Bacon won numerous honors including the Frank P. Brown Medal in 1962, the American Institute of Planners Distinguished Service Award, the Philadelphia Award, and an honorary doctorate from Penn. From 2004 until his death at the age of 95, Bacon helped found and served as an Honorary Director of the foundation that bears his name, The Ed Bacon Foundation.

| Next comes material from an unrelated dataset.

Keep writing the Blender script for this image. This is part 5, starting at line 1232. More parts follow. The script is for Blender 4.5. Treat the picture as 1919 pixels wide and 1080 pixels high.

Bacon continued to assert his vision for Philadelphia's future actively in his later years. During the 1990s he proposed new concepts to improve Independence Mall, Penn's Landing, and the Benjamin Franklin Parkway. In 2002 at age 92, he skateboarded in LOVE Park, the plaza he founded and designed at Cornell in 1932, as a protest against the City's ban on the sport. In 2003 he appeared in the documentary My Architect about Louis Kahn, a Philadelphia architect. In September 2006, at the northwest corner of 15th Street and J.F.K. Boulevard, by LOVE Park, The Ed Bacon Foundation and the Pennsylvania Historical and Museum Commission dedicated a state historical marker honoring Bacon's memory and commemorating his work.